You and your partner commit to recording 25 audiobooks each over the next five to ten years. Not professionally produced. Not polished. Just you, reading into a microphone in your home, your voice exactly as it is—imperfect, human, alive. The books matter less than the voice carrying them. Choose your childhood favorites. Record the classics you read to your children at bedtime. Write personal memoirs as stories and read them aloud. Include poetry, essays, letters you wish you’d written. Each recording becomes a time capsule of who you are at one moment in your life.
Your child will hear their mother’s voice reading Goodnight Moon decades after she’s gone. Your grandchild will fall asleep to their grandfather’s voice narrating The Velveteen Rabbit, hearing not just the story but the presence of someone they know intimately through sound. Your great grandchild will hear a recording of The Conquest of Happiness as they navigate their first love. The voice becomes a bridge across time—proof that you were here, that you loved them, that you wanted to be present in their quiet moments even after you couldn’t be.
Create a physical or digital archive cataloging all 50 recordings. For each book, include notes: Why did you choose this story? What does it mean to you? What memory does it hold? These annotations transform the library from a collection of audiobooks into a legacy document—your children learning not just what you loved, but why you loved it.
Record in seasons. Record when you’re tired and your voice cracks slightly. Record when you’re joyful and it shows. Let the recordings capture the full spectrum of your humanity, not a curated version. Your descendants will hear you as you actually were—present, flawed, devoted.

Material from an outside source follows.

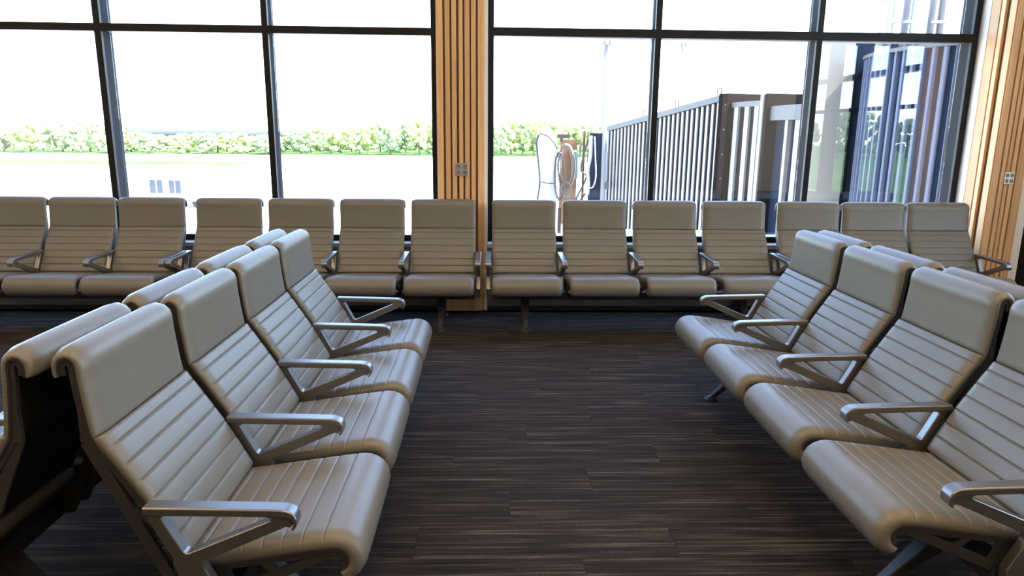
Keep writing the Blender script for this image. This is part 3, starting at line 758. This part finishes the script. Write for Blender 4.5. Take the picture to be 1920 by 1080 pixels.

By the time you’ve completed all 50 recordings, you’ve created something that transcends entertainment. You’ve created presence. You’ve created a way for your voice to read bedtime stories to people not yet born. You’ve ensured that long after you’re gone, your children and their children will hear you say goodnight, will hear you laugh at the funny parts, will feel comfort through the sound of someone who loved them. Pass on the tradition to your children when they become parents and have each generation record their own favorite stories. One day your archive is filled with stories being read across your family line for generations.